В сказке самое главное – выражение действительного! В ней геометрия и алгебра жизни. Интегральное ее исчисление. То, что сказка – заведомая ложь, есть предложенная игра. Но она может быть рассчитана и на полное доверие… «Откуда ни возьмись» – не отсутствие аргументации, это великий аргумент инстинкта надежды! Мой Олег в страшных местах сказки, когда терпеть уже было невмоготу, тихо подсказывал мне желанное продолжение – «откуда ни возьмись!»…
Так или иначе, при всем том, что очень интересно проследить исток произведения, его генезис, его генетику, его корень для существования самого произведения, это важно не более, чем корень для слова. Искусство – искус – искушение – искушенность – искусственность – искушать – мерцание смысла! Но есть и совсем иное! От одного корня слова уходят в самые разные области. Слово живет в исполнительстве своей жизнью, приобретая свое могущество, рождая своих отпрысков.
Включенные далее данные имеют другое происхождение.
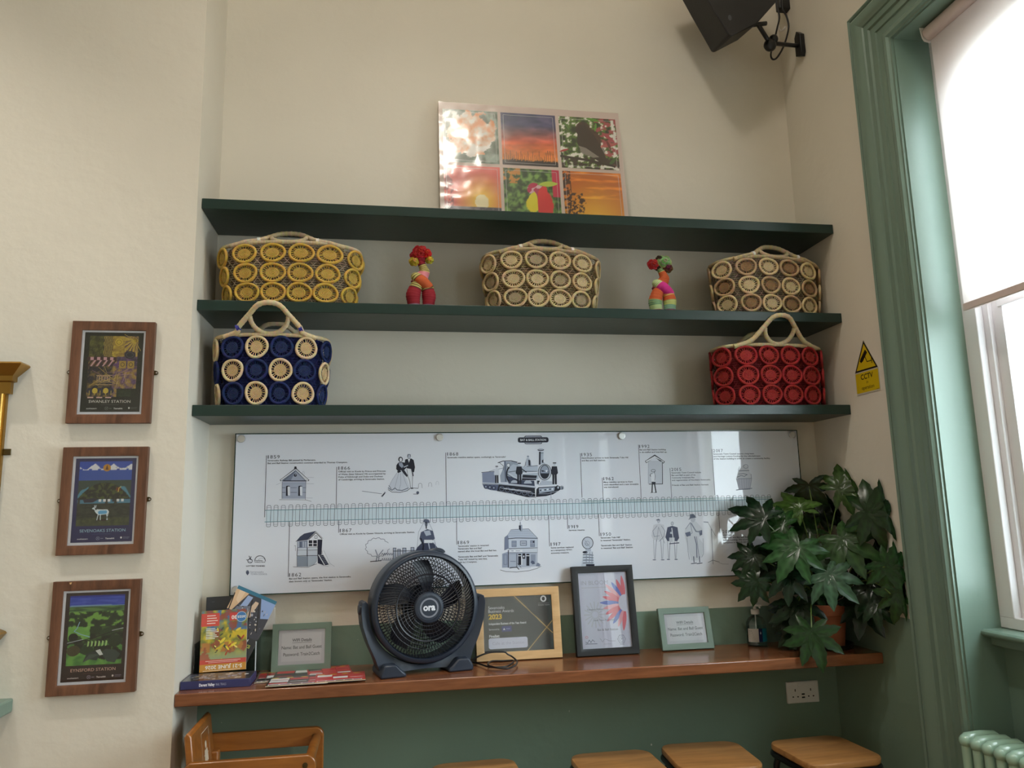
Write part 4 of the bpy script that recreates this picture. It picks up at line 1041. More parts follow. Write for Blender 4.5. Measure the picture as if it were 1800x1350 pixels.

Классификация слов по алфавиту – классическая классификация, но она далека от ее матушки грамматики – науки формальной по самому своему содержанию. Развитие словарей – дело живое и необходимое: нужен словарь и философский, и физический, и химический, но нужен и искусствоведческий, и всякий прочий.
Классификация сказки В.Я. Проппом при всех случаях – удача, если только она не спутает понятие жанра окончательно.
Жанр, жанр, жанр! Ни в чем сегодня нет более вредоносной путаницы, чем в этом слове. Иногда кажется, что это термин-проститутка. Для меня – исполнителя, конкретоносца – слово «жанр» в общении с критикой – политик, который оказывается то на нашей, то на ихней стороне. Пересекая «государственную» границу между произведением и его оценкой, он то становится понятием рода (у критики), то вида (у исполнителя). Эта двойственность понятия не выдуманная, а к нашему сожалению, – живая.
О, жанр комедии! (И это уже специальный разговор.)
У Проппа определение жанра сказки столь многосложно, что исследование в общем итоге приводит не к ясности, а к путанице.
Возражая Проппу, хочется опереться на один вывод, к которому я пришел: исследуя любое живоеявление, надо с самого начала признать за ним право тайны. Без этого все становится глупым и примитивным. Без этого позиция самонадеянна и, в конце концов, бесплодна! Заклинатели это знали! Шаманы это знали. Сегодня это знают актеры! Тайна жанра состоит, может быть, в том, что он отражает в себе вещи диаметральные: самое общее и самое конкретное. Цезарь Солодарь и Гоголь – комедиографы. И дело не только в том, что Гоголь – гений. А в том, что у Цезаря Солодаря в искусстве общая группа крови с певцом Лещенко, а у Гоголя – с Толстым и Достоевским. Морфологическое или молекулярное построение гоголевских «сказок» ближе к молекулярному строению философской клоунады.